Judy and Jimmy (two of the nicest playmates you could want) were starting to decorate for Christmas and they discovered that the Silver Star for the Christmas Tree was missing. They went up to the attic to find it and met Paddy O’Cinnamon (The Cinnamon Bear), Santa’s right hand man. He tells them the star was taken to Maybeland by the wicked Crazy Quilt Dragon.
They all embark on a journey to find and retrieve the Silver Star and run into such characters as King Blotto, Willie the Stork and Captain Taffy and the Candy Pirates, among others.
Lipman’s sponsored the radio broadcasts in Portland, and the Cinnamon Bear took up residence at Lipman and Wolfe Stores at Christmas time. He would sit in the window and draw throngs of kids to the store so they could tell their parents what they wanted for Christmas and if they were good, they might get to visit the Chocolate Lounge.

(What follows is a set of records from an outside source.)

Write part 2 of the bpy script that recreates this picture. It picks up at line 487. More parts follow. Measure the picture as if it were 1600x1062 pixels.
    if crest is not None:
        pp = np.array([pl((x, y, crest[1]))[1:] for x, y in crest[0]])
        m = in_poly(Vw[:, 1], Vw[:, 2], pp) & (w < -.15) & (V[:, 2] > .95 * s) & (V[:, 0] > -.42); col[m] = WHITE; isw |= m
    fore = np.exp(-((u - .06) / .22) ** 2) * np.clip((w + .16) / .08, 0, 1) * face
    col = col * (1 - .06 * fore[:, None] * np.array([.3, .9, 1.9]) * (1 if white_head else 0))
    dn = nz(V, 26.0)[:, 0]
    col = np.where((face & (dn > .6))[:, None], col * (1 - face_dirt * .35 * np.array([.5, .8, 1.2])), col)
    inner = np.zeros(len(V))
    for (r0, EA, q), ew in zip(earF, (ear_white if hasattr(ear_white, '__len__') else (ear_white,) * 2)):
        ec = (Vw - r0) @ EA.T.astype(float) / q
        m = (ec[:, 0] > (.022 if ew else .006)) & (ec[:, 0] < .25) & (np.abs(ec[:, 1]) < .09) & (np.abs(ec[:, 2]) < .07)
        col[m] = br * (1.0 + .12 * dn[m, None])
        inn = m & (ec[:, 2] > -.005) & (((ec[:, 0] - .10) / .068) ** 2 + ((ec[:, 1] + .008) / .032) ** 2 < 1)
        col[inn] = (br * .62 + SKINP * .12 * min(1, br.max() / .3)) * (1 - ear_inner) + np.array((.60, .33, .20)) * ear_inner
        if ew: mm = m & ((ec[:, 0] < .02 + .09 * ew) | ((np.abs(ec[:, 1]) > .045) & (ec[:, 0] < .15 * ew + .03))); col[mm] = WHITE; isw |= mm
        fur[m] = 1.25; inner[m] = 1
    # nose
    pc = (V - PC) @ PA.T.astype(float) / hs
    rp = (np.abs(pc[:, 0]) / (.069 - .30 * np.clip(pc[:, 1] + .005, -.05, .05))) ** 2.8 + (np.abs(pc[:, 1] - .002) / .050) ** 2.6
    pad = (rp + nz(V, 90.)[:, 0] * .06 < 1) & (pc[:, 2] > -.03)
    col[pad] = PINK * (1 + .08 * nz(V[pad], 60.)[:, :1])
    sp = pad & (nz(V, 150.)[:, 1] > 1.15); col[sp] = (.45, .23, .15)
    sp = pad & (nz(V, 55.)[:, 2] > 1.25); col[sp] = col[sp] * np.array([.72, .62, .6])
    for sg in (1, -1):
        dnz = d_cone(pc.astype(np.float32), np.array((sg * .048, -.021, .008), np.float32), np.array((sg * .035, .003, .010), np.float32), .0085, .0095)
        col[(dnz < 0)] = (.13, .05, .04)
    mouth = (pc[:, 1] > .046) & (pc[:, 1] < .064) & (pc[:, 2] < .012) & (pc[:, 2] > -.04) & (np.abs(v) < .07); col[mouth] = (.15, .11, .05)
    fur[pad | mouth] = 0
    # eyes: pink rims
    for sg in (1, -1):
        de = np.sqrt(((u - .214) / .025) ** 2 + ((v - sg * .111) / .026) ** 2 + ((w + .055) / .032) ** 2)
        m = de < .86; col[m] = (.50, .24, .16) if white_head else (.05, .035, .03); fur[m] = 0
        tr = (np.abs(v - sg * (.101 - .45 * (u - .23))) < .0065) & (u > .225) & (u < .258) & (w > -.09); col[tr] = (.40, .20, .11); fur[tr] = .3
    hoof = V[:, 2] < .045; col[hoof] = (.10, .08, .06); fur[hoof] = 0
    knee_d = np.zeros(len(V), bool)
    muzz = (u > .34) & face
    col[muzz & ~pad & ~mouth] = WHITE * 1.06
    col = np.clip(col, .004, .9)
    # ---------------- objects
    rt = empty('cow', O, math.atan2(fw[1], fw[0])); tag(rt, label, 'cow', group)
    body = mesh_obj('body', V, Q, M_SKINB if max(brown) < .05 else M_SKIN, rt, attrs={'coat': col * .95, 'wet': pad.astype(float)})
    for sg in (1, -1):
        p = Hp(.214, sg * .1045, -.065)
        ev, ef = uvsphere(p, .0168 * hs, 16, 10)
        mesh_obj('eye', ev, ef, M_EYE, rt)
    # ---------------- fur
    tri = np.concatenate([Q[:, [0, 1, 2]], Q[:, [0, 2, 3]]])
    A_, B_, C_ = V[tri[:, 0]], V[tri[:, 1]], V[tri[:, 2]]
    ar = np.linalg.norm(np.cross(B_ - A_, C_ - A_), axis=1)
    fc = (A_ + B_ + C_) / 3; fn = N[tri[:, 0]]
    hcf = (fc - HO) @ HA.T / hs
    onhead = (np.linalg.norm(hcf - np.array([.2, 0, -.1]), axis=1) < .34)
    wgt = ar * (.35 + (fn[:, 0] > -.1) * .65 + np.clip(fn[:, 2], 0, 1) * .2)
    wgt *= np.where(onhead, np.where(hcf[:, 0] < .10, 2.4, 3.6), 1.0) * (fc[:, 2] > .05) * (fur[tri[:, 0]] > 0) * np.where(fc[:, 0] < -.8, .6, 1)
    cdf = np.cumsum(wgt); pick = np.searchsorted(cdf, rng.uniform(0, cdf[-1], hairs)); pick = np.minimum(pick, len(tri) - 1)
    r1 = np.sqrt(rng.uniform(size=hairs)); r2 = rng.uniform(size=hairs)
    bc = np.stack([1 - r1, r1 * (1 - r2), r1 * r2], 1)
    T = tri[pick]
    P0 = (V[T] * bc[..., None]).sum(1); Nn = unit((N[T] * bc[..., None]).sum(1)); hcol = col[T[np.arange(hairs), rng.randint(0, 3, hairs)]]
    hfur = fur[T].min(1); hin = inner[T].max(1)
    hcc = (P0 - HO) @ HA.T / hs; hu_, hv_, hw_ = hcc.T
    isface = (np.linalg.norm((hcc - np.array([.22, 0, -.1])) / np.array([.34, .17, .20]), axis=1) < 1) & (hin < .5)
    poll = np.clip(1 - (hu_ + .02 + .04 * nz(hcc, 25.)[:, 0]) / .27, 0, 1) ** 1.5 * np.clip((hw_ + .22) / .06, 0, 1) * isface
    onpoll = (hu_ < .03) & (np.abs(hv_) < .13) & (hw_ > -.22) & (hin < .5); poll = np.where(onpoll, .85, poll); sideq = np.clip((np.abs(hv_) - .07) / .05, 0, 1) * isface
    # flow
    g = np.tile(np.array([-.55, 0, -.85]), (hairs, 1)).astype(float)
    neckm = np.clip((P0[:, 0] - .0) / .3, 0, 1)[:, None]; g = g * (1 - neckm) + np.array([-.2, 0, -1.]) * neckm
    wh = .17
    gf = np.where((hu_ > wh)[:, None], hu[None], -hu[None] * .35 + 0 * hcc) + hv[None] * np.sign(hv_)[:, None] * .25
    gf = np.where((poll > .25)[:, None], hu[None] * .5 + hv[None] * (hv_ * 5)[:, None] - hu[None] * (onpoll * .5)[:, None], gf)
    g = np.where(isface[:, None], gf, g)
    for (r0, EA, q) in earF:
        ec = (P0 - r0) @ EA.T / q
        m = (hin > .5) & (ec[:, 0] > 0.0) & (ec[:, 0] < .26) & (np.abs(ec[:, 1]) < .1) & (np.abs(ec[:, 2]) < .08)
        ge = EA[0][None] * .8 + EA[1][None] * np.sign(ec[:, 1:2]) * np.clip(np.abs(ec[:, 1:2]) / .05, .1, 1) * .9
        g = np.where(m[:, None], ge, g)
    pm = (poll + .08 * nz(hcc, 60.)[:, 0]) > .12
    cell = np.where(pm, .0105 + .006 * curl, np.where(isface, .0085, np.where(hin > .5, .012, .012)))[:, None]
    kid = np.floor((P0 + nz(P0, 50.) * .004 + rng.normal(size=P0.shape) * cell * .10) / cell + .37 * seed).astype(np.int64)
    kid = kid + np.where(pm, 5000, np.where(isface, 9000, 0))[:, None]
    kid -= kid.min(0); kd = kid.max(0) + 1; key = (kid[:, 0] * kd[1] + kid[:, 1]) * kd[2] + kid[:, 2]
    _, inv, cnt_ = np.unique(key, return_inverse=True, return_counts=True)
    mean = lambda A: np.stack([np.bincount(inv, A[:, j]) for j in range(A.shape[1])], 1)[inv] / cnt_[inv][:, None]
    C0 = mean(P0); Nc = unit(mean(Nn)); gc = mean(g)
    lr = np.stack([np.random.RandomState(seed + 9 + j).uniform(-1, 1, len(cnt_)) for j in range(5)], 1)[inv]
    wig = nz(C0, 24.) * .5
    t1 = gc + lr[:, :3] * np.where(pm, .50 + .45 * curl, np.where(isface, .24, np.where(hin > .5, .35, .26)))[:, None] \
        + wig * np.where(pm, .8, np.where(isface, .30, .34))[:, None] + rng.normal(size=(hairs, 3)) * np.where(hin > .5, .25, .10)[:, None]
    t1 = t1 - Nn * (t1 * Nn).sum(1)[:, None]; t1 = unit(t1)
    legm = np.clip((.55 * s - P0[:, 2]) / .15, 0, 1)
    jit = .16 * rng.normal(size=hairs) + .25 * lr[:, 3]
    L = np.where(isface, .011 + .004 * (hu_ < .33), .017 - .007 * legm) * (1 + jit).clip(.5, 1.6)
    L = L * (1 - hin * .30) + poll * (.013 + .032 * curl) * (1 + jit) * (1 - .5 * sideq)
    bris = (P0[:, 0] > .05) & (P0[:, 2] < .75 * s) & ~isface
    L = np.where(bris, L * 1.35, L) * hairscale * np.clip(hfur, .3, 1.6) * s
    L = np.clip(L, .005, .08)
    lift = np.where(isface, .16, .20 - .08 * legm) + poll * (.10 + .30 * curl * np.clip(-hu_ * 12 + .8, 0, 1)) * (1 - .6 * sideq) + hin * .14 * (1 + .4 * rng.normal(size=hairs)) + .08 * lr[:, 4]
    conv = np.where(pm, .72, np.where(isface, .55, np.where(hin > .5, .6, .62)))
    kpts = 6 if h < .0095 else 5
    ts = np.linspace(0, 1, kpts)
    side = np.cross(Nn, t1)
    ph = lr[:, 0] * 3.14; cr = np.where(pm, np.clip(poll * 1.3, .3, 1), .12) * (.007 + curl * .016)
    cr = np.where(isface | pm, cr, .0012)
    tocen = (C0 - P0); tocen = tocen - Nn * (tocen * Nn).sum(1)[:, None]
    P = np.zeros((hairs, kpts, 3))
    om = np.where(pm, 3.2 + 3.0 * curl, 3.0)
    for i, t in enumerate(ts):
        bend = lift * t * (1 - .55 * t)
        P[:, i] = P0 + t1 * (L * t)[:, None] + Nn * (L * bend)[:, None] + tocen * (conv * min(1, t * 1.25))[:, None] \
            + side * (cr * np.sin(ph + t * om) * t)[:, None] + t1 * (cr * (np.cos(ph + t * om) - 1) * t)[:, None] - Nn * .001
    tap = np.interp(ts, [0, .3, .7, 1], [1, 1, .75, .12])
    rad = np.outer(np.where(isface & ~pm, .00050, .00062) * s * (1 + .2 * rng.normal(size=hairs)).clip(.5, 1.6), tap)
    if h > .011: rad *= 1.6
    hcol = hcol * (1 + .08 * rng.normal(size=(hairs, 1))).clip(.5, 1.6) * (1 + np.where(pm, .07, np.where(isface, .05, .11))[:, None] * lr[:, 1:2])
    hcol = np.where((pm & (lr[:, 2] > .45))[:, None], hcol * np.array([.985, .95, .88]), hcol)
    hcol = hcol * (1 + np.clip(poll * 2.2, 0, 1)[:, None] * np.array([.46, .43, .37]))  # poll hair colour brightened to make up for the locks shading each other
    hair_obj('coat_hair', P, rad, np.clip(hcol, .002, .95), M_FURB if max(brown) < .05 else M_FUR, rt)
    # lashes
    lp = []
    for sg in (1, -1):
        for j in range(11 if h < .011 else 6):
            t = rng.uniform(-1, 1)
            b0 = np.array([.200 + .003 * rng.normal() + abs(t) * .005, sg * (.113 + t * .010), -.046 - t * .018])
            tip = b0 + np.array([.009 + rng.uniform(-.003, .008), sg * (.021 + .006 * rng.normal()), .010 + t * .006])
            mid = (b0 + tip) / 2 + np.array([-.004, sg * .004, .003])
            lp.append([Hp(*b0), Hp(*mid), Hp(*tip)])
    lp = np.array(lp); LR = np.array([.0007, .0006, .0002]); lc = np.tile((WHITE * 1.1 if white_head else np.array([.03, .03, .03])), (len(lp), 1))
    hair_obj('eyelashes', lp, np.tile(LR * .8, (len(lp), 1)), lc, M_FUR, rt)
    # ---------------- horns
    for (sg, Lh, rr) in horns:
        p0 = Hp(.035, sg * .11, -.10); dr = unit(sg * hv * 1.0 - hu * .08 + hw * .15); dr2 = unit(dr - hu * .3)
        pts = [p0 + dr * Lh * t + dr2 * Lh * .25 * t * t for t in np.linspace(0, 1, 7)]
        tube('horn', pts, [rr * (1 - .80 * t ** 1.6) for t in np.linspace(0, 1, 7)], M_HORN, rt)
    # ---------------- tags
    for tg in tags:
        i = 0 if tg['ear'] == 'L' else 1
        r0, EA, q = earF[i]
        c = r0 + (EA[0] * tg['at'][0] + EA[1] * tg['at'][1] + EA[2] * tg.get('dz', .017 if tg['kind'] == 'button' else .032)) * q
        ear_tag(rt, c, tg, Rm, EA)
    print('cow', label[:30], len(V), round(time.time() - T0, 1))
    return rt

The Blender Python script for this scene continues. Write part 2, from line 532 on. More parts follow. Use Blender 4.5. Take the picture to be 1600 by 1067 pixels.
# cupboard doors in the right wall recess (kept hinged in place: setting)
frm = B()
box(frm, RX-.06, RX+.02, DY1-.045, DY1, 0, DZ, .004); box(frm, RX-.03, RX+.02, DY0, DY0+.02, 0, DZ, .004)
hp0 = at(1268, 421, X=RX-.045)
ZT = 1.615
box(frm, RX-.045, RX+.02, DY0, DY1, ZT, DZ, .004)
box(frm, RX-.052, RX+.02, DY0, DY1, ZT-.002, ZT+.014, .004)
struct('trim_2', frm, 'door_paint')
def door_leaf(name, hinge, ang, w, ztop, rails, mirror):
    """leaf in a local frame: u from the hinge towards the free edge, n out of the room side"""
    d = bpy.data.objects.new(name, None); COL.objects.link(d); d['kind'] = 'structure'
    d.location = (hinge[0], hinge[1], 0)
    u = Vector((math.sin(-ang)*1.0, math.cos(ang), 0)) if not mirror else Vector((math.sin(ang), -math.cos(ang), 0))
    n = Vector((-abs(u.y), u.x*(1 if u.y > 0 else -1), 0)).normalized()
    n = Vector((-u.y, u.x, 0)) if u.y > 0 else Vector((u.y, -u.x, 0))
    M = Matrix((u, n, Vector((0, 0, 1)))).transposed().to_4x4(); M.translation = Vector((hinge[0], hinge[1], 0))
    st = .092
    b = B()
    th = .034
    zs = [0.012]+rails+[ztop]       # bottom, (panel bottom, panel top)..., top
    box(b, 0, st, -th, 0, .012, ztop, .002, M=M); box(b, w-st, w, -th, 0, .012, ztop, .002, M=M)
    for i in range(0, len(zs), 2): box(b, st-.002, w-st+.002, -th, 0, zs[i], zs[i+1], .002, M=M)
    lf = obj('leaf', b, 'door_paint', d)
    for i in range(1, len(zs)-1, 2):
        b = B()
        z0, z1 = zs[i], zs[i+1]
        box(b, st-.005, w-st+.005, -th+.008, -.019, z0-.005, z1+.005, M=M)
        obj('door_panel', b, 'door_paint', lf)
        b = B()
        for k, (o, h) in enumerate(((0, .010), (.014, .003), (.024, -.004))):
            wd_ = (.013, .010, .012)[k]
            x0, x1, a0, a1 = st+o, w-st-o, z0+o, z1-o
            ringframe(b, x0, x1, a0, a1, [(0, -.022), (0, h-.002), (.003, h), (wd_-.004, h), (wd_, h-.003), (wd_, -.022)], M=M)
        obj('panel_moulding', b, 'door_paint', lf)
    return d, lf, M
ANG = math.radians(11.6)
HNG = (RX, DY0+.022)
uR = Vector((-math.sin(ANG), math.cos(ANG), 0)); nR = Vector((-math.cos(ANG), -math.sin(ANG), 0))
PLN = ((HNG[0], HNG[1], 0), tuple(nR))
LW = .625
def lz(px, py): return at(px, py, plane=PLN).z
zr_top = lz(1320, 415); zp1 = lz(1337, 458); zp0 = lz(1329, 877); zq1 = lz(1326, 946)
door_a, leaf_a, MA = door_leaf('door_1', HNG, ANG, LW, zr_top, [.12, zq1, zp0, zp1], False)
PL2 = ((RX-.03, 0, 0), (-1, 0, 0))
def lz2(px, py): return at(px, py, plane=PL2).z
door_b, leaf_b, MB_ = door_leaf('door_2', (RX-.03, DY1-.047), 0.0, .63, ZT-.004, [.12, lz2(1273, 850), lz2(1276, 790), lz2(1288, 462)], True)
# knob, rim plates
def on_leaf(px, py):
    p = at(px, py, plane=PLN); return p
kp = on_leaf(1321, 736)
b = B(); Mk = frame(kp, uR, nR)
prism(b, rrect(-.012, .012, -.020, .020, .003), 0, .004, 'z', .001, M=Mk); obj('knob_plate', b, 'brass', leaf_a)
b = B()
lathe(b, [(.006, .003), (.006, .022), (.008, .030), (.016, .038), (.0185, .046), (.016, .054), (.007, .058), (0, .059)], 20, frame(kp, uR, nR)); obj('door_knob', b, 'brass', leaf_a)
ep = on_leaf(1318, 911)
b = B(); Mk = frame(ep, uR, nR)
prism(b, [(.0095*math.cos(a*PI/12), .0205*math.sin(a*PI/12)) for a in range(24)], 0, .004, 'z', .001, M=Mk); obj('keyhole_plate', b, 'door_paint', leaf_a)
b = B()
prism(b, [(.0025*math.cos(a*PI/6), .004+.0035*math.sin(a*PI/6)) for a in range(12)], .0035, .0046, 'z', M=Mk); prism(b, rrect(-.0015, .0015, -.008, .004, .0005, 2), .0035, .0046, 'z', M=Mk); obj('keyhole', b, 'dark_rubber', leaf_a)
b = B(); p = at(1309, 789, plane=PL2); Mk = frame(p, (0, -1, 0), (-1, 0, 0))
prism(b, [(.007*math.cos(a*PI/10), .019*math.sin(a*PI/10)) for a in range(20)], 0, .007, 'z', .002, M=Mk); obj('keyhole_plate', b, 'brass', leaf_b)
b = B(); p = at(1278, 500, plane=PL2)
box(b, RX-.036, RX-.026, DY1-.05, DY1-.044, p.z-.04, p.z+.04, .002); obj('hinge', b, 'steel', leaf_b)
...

Portland's long association with The Cinnamon Bear began on a radio serial program 73 years ago. The Cinnamon Bear was created and written in 1937 by Glanville "Glan" & his wife Elizabeth Heisch for "Transco" Productions in Hollywood. Glan was working as a radio writer and director at KFI in Los Angeles, and the idea for the Christmas radio series came from Lindsay MacHarrie, Transco's Production Manager.